Friday, December 9, 2011
Paulsen on "The Most Important Religious Liberty Case of the Past Thirty Years
My friend Mike Paulsen makes a powerful case, here, at Public Discourse, for the high-importance of the Court's 1981 Widmar decision. As he points out, Widmar formed the basis for the Court's repeated rejection -- between 1981 and the Court's Zelman decision -- of the claim that the Establishment Clause generally requires discrimination against private religious speakers, speech, and activity:
Widmar thus broke the Establishment Clause logjam that had become a barrier to true religious freedom. The former skewed thinking--that separation required discrimination--began to give way. Much as Brown v. Board of Education had broken the back of separate-but-equal state racial segregation a generation earlier, Widmar broke the back of separate-and-unequal official religious discrimination. . . .

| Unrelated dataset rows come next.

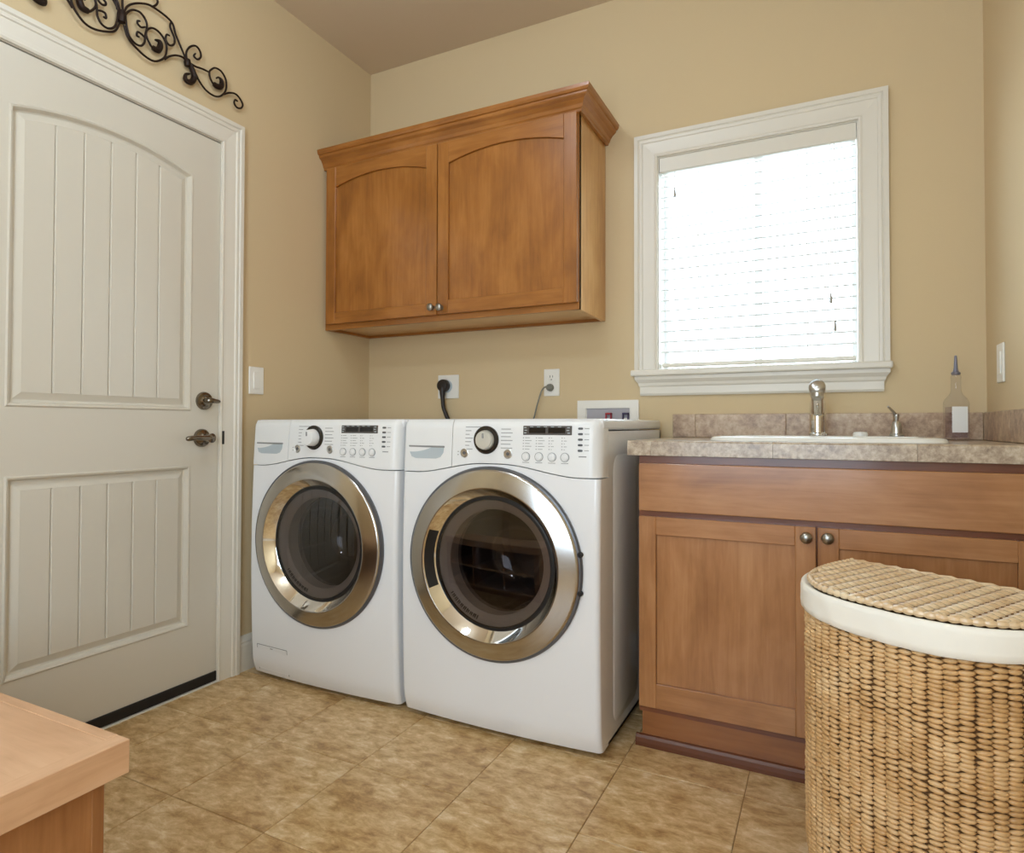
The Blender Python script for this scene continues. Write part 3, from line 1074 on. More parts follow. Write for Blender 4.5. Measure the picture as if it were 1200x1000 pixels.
def sheet(x0, s0, s1, zlo, zhi, nz, rc0=0.015, rc1=0.015, hole=None, back=-0.70):
    ss = sorted(set([s0, s1] + [s0 + (s1 - s0) * i / 44 for i in range(45)] + [s0 + d for d in (0.0004, 0.0015, 0.003, 0.006, 0.010, 0.016, 0.024, 0.034) if s0 < 0.02] + [s1 - d for d in (0.0004, 0.0015, 0.003, 0.006, 0.010, 0.016, 0.024, 0.034) if s1 > 0.66]))
    b = BM()
    rows = []
    tt = [i / nz for i in range(nz + 1)]
    for t in tt:
        row = []
        for s in ss:
            a, c = zlo(s), zhi(s)
            z = a + (c - a) * t
            rc = rc1 if s > 0.343 else rc0
            row.append(b.verts.new((x0 + s, yf(s, z, rc), z)))
        rows.append(row)
    for i in range(nz):
        for k in range(len(ss) - 1):
            q = (rows[i][k], rows[i][k + 1], rows[i + 1][k + 1], rows[i + 1][k])
            if hole:
                cx = sum(v.co.x for v in q) / 4 - x0 - 0.343
                cz_ = sum(v.co.z for v in q) / 4 - MZ
                if math.hypot(cx, cz_) < hole:
                    continue
            b.faces.new(q)
    # turned back edges
    rim = [v for v in rows[0]] + [r[-1] for r in rows[1:]] + [v for v in rows[-1][-2::-1]] + [r[0] for r in rows[-2:0:-1]]
    bk = [b.verts.new((v.co.x, back, v.co.z)) for v in rim]
    n = len(rim)
    for i in range(n):
        j = (i + 1) % n
        b.faces.new((rim[i], bk[i], bk[j], rim[j]))
    return b


def pill(bm, x, z, y, w, h, th=0.0015):
    pts = []
    r = h / 2
    for cx, a in ((x + w / 2 - r, -90), (x - w / 2 + r, 90)):
        for i in range(6):
            t = R(a + 180 * i / 5)
            pts.append((cx + r * math.cos(t), z + r * math.sin(t)))
    prism(bm, pts, lambda a, c: (a, y + 0.002, c), lambda a, c: (a, y - th, c))


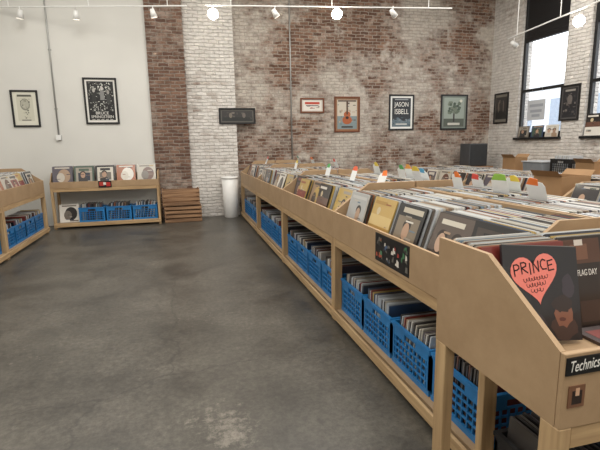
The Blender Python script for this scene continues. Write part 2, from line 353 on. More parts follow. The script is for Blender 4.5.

. . . Despite exceptions and odd departures, Widmar states the bedrock rules: The Free Speech Clause forbids government from excluding or discriminating against private parties' religious expression because of its religious content. The Establishment Clause does not authorize or justify such discrimination, ever. Where government has provided a program or a benefit on a general basis, it may not exclude religious persons or groups on the basis of their religious expression or identity. It is hard to think of a better, more succinct statement of the essentials of religious freedom.